LUIGI ILLICA
Librettist (1857 – 1919)
Journalist, verse writer, member of a radical group of Milanese writers and artists (scapigliatura Milanese), Luigi Illica, who was perhaps influenced by his father, a notary with radical-republican views, already demonstrated as a child a rebellious and fiery temperament. His secondary school records at Piacenza were less than exemplary, as was the time he spent attending Cremona college. When he was about 20-years-old he left his hometown of Castell’Arquato in the Province of Piacenza and embarked on a naval career. After four years at sea, during which he participated in the battle of Plevna against the Turks, he returned and settled in Milan in 1879, initially finding work with a literary newspaper owned by his cousin, Carlo Mascaretti. He later became a columnist for the Corriere della Sera. Shortly after, he moved to Bologna where, with Luigi Lodi and Giuseppe Barbanti-Brodano, he co-founded the Don Chisciotte, an ultra-radical journal inspired by Giosuè Carducci. The newspaper was suspended when Illica and Lodi were made to appear before the Correctional Tribunal of Bologna for their participation at an anti-French demonstration.

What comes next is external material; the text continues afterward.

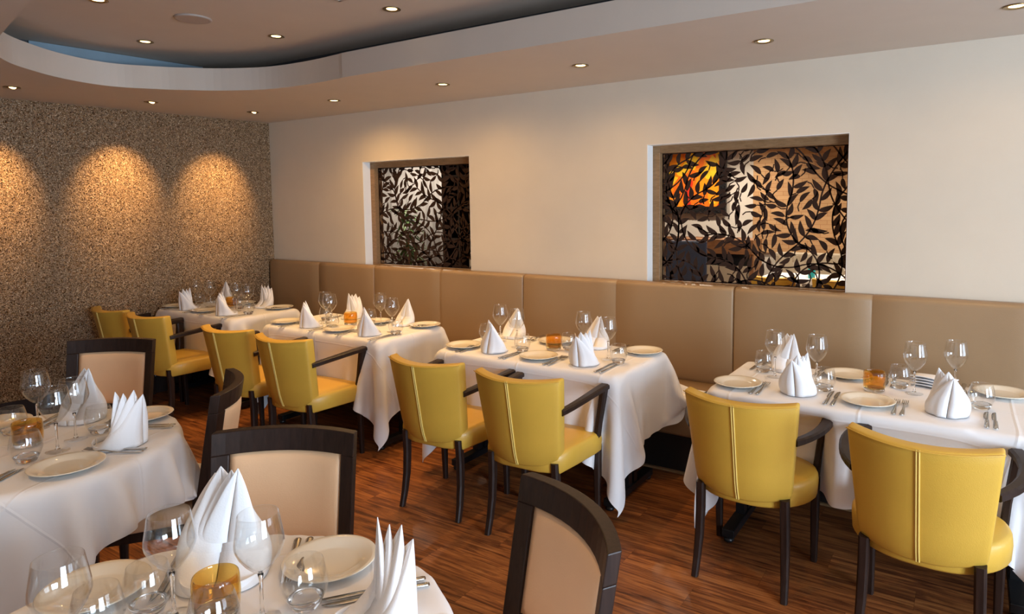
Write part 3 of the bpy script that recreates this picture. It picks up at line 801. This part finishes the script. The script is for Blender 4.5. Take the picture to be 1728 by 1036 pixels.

Upon returning to Milan in 1882, Illica began publishing his writing (a mixture of prose, satirical pieces and sketches), under the pseudonym of Luigi della Scorziana. Over the following years he came to prominence as the author of a number of theatrical scripts (although in reality his debut had already been made in 1875 at the Filodrammatico theatre in his hometown with the one-act play, Hassan). However, it was from 1886 onwards that he began to consolidate his reputation as a playwright culminating in 1891 in the staging of what many consider his masterpiece, L’Eredità del Felis.
In addition to his activities as a playwright, Illica is best known for his activities from 1889 as an opera Librettist. His rising success in this field was crowned in 1891 when he joined Casa Ricordi. Over the course of the following two decades Illica wrote for some of the best musicians of the era. He completed approximately 30 librettos, notably including Germania (1902) and Siberia (1903) for Giordano, Iris (1898) and Isabeau (1911) for Mascagni, and, of course, Bohème (1896), Tosca (1900) and Madame Butterfly (1904) in collaboration with Giacosa and Manon Lescaut (1891 – 1892) for Giacomo Puccini.
The Great War revived his patriotic enthusiasm and in 1915, at 58 years of age, he departed for the front, enrolling in the army as a volunteer. The following year he suffered a bad fall from a horse which forced him to return to Colombarone, a family property in the countryside near Castell’Arquato, where he died on the 16th December 1919.